It's funny how many parallels you can find if you look for them. Among the things I was teaching today (which is to say, the things I blathered on about and hoped the students were taking in) was the Knight's Tale from Chaucer. In it he makes reference to the mutability of Fortune, personified as a woman in the Middle Ages whose favors are given then withdrawn, something Boethius used as a starting point in his "Consolation of Philosophy." A work that Chaucer found quite influential, the Consolation counsels keeping an even keel against the vagaries of fortune by cleaving to Christian philosophy. Fortunately, his essential ideas work with other beliefs as well.

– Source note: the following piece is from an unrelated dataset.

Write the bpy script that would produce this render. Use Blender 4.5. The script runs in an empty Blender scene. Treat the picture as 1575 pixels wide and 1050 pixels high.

I was thinking of that as I came away from an unpleasant interview with a student who was quite hostile and full of anger. I knew it had nothing to do with me really (this is common for the student who seems to have wide swings in emotion daily), but it affected me anyway. I knew that it had, so I pursued my usual techniques of shaking off the bad day (moaning to friends, thinking of words of wisdom, and visiting Cute Overload, taking a moment of quiet meditation).
And in the end, what caused the strife in the first place was what offered me a salve: another class, more students. How glad I am that the Medieval Texts on Film class ends my day. The students are mostly motivated, not captive. They have some tolerance for my eccentricities (i.e. getting off topic, talking about obscure films and comics) and are genuinely looking forward to the Beowulf film if only to have a go at it.
So I got to talk about Chaucer -- who's always amusing (what a great dinner guest he would have been) -- and the Knight's tale and a little Boethius. Using the term "hoisted by his own petard" and finding them unfamiliar with the phrase, we went off on a tangent to explain that and running off on another tangent, explaining both schadenfreude and, consequently, Jeffrey Archer's prison term. I love talking about words, so I was in my element. Besides, our film for the day (the BBC version of the Knight's Tale) gave me a chance at the end to say that I particularly enjoyed it because I had so many times used the line, "You're only saying that because you're covered in petrol."
A lie, of course -- but that's what humor's about. Stories (little lies, big lies) that make you laugh. That's writing in a nutshell: telling convincing lies. Do I tell my students that? Sometimes, sometimes; on a good day -- like today ended up being -- I just might.